* **WRITTEN INSTRUCTION**
Restate each of the lines given below, word for word.

* **DATA**
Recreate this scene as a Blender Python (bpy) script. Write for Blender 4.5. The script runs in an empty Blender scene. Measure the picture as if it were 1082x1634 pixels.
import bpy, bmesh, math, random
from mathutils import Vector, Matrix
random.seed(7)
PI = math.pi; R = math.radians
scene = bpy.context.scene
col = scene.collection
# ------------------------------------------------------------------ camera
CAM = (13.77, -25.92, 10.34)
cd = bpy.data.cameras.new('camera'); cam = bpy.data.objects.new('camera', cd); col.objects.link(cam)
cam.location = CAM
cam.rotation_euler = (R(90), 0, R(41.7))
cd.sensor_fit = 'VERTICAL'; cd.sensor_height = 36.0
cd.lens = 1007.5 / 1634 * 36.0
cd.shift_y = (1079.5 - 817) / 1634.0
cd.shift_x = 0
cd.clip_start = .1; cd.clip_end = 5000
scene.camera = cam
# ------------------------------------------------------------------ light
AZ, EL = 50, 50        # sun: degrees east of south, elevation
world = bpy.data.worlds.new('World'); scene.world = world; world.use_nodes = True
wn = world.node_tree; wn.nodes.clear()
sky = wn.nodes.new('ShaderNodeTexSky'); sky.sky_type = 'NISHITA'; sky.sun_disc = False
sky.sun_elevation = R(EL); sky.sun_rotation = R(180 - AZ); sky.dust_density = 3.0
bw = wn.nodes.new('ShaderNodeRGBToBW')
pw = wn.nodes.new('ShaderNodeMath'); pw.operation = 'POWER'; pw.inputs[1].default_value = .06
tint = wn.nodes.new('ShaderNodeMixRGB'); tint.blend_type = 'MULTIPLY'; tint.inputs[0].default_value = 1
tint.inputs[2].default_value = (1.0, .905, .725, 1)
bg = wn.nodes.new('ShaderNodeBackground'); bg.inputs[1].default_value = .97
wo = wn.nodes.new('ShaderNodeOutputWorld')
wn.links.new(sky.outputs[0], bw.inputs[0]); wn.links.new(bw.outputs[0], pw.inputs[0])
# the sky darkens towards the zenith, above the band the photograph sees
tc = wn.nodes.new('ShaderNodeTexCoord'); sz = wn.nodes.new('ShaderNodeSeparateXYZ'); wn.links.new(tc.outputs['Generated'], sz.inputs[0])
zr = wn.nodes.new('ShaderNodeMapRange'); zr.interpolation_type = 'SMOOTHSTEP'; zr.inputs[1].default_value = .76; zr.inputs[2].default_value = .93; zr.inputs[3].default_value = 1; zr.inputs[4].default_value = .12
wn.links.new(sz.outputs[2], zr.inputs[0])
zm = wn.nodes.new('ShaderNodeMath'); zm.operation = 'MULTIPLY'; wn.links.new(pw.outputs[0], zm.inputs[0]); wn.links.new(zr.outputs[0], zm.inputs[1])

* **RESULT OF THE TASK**
Recreate this scene as a Blender Python (bpy) script. Write for Blender 4.5. The script runs in an empty Blender scene. Measure the picture as if it were 1082x1634 pixels.
import bpy, bmesh, math, random
from mathutils import Vector, Matrix
random.seed(7)
PI = math.pi; R = math.radians
scene = bpy.context.scene
col = scene.collection
# ------------------------------------------------------------------ camera
CAM = (13.77, -25.92, 10.34)
cd = bpy.data.cameras.new('camera'); cam = bpy.data.objects.new('camera', cd); col.objects.link(cam)
cam.location = CAM
cam.rotation_euler = (R(90), 0, R(41.7))
cd.sensor_fit = 'VERTICAL'; cd.sensor_height = 36.0
cd.lens = 1007.5 / 1634 * 36.0
cd.shift_y = (1079.5 - 817) / 1634.0
cd.shift_x = 0
cd.clip_start = .1; cd.clip_end = 5000
scene.camera = cam
# ------------------------------------------------------------------ light
AZ, EL = 50, 50        # sun: degrees east of south, elevation
world = bpy.data.worlds.new('World'); scene.world = world; world.use_nodes = True
wn = world.node_tree; wn.nodes.clear()
sky = wn.nodes.new('ShaderNodeTexSky'); sky.sky_type = 'NISHITA'; sky.sun_disc = False
sky.sun_elevation = R(EL); sky.sun_rotation = R(180 - AZ); sky.dust_density = 3.0
bw = wn.nodes.new('ShaderNodeRGBToBW')
pw = wn.nodes.new('ShaderNodeMath'); pw.operation = 'POWER'; pw.inputs[1].default_value = .06
tint = wn.nodes.new('ShaderNodeMixRGB'); tint.blend_type = 'MULTIPLY'; tint.inputs[0].default_value = 1
tint.inputs[2].default_value = (1.0, .905, .725, 1)
bg = wn.nodes.new('ShaderNodeBackground'); bg.inputs[1].default_value = .97
wo = wn.nodes.new('ShaderNodeOutputWorld')
wn.links.new(sky.outputs[0], bw.inputs[0]); wn.links.new(bw.outputs[0], pw.inputs[0])
# the sky darkens towards the zenith, above the band the photograph sees
tc = wn.nodes.new('ShaderNodeTexCoord'); sz = wn.nodes.new('ShaderNodeSeparateXYZ'); wn.links.new(tc.outputs['Generated'], sz.inputs[0])
zr = wn.nodes.new('ShaderNodeMapRange'); zr.interpolation_type = 'SMOOTHSTEP'; zr.inputs[1].default_value = .76; zr.inputs[2].default_value = .93; zr.inputs[3].default_value = 1; zr.inputs[4].default_value = .12
wn.links.new(sz.outputs[2], zr.inputs[0])
zm = wn.nodes.new('ShaderNodeMath'); zm.operation = 'MULTIPLY'; wn.links.new(pw.outputs[0], zm.inputs[0]); wn.links.new(zr.outputs[0], zm.inputs[1])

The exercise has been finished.